W.A.dePhul – When aliens meet a drop of water

W.A. dePhul - When aliens meet a drop of water
3.5

Release data:

W.A.dePhul – When aliens meet a drop of water
CD, Manikin Records, 2008


Some might remember this musician from the short period he worked with Tangerine Dream back in the late eighties. Ralf, who nowadays works as freelance recording and sound engineer, states the music on this album was inspired by the tracks composed during TD’s ’88 North America Tour.

In 2006, the album “Blue Dawn” (released under the name Tangerine Dream) saw the light of day, which contained several of Ralf’s unreleased tracks, to which Edgar Froese added some guitar next to contributing some of his own pieces.
But according to the statement on his website, Ralf thinks the outcome on that cd wasn’t the thing he had in mind.

The concept album “When Aliens meet a drop of Water” contains a 67-minute musical kaleidoscope of his original versions of these tracks, which carries on in TD’s style of the late ‘80s.

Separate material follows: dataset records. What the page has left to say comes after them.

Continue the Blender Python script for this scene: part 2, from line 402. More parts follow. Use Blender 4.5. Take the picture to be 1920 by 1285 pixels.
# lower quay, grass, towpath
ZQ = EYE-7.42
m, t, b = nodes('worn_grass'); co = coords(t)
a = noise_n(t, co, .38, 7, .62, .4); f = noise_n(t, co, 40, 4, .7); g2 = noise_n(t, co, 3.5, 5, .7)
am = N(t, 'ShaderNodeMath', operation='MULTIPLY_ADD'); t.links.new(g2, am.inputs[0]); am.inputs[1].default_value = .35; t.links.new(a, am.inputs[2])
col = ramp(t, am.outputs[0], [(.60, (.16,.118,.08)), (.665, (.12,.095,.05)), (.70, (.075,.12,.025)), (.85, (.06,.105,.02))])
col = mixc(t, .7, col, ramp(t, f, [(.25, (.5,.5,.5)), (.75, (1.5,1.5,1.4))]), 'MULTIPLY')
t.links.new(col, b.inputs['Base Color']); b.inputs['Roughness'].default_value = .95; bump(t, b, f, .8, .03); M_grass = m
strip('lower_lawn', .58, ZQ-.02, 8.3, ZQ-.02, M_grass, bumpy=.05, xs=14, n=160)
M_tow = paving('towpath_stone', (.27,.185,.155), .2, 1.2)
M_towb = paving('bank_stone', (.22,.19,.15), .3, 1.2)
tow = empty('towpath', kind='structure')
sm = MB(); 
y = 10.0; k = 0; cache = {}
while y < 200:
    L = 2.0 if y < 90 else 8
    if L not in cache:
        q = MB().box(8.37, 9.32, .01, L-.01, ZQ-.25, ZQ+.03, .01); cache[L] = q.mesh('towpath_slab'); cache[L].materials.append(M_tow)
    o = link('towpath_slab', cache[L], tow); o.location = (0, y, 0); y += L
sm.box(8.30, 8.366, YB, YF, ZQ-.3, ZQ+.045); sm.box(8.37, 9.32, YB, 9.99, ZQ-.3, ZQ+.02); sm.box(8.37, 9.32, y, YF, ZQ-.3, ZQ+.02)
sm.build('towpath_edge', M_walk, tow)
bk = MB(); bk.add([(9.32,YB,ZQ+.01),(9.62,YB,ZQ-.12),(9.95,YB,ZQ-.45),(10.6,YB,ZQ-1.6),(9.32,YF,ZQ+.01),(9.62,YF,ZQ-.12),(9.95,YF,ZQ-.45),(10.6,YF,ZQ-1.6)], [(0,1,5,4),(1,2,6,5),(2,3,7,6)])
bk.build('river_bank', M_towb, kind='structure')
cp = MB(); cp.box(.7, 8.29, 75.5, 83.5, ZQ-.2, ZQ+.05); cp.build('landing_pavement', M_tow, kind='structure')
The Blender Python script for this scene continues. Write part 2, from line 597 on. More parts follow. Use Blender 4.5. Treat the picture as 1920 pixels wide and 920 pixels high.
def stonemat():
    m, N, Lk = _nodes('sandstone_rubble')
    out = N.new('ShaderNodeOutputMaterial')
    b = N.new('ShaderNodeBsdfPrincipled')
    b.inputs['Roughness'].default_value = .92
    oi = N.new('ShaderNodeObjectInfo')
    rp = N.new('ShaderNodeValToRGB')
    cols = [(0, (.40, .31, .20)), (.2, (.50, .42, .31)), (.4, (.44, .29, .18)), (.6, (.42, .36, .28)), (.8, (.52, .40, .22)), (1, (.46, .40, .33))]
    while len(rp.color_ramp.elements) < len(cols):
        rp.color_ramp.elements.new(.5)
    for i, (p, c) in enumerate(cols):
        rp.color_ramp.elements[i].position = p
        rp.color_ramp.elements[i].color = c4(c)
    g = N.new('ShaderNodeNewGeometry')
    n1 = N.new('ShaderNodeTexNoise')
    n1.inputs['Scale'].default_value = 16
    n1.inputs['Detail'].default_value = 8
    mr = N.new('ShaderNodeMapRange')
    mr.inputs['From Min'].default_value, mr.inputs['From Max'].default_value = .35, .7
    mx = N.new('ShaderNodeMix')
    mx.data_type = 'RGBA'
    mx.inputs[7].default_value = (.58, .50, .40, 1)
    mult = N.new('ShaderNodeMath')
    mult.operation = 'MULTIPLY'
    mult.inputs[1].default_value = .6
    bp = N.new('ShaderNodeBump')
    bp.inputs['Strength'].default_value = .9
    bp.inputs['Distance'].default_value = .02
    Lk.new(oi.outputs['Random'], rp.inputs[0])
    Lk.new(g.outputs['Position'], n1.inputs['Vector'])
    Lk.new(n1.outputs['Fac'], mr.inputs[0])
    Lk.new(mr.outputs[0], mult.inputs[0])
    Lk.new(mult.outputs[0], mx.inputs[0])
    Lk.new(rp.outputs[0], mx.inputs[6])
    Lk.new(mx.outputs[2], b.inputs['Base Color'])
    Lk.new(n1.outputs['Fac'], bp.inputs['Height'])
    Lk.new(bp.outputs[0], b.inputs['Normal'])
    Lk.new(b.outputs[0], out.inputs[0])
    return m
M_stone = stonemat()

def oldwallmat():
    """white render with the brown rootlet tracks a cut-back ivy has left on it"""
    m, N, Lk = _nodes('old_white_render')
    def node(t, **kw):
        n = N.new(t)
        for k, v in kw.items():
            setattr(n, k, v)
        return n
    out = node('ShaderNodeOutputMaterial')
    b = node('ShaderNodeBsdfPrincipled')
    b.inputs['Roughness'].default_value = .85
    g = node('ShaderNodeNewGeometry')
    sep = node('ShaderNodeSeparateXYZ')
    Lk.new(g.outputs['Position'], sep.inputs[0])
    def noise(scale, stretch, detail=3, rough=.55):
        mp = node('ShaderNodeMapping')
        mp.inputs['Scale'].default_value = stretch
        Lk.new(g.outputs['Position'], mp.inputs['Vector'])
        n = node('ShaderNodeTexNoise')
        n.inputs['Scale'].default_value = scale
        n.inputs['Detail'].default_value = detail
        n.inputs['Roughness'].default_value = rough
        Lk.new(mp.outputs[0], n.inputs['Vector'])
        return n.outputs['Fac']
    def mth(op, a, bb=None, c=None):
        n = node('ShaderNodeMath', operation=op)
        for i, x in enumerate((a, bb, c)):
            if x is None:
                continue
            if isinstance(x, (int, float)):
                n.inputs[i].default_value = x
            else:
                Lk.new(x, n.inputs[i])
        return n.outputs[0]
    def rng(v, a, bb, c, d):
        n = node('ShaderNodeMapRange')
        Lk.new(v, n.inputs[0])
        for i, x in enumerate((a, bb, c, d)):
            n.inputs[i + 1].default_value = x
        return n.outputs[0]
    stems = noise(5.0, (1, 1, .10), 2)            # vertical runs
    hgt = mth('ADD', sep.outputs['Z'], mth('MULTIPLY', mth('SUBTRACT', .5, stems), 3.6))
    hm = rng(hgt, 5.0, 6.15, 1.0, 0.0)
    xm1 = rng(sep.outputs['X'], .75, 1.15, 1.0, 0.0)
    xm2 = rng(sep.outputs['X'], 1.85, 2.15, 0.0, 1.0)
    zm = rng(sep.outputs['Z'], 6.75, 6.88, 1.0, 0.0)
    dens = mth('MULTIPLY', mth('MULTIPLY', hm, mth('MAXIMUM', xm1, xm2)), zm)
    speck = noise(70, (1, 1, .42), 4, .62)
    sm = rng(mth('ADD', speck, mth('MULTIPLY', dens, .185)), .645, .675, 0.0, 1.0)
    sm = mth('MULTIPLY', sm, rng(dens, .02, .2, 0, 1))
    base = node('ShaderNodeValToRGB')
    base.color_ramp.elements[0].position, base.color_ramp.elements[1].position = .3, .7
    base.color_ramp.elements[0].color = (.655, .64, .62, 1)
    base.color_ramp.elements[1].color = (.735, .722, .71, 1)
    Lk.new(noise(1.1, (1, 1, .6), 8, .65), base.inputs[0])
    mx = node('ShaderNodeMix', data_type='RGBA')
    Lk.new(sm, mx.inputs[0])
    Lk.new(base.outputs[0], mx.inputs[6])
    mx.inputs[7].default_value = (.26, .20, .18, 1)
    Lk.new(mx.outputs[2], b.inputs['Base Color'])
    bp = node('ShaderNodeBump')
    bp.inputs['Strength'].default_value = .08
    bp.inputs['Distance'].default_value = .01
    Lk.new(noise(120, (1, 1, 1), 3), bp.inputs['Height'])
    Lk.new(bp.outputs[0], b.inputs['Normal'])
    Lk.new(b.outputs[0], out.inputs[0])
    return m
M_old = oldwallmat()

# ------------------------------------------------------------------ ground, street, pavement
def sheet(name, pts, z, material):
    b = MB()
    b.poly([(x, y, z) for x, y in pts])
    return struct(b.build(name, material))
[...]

Although he sticks closely to that trademark, the featured music holds some thorough symphonic/rock elements, not in the least by some powerful electric guitar (played by a friend) on the second and third track. This electric guitar shows up in more parts later on.
There’s even a bit of melodic sax, played by another friend, accompanying the fine electronics of the fourth track “Endless Blue”.

Personally, I find “Into the Thunder” the best piece on the album with its fantastic vibe, up-tempo sequencing, soloing and smashing guitar solo. It’s a pity the next track “Suffering Shark” isn’t that catchy.

“Neptun’s Cave”, clocking at almost 11 minutes, starts out moody, but soon gets up-tempo and unfortunately a bit too freaky to my taste in the mid-section.
“Praying for Rain” is a rocking excursion with thunder drums and grand sounding symphonic synth pads.
Near the end, “Sunset Raga” is another strong track with its embracing warm synth pads, simple but very effective.
“Going Home” concludes powerful with fierce, almost screaming electric guitar soloing.

All in all, this excellently produced album is proof Mr Wadephul knows his (musical) ways with his electronic gear. Let’s wait and see if he can come up with another album of the same calibre.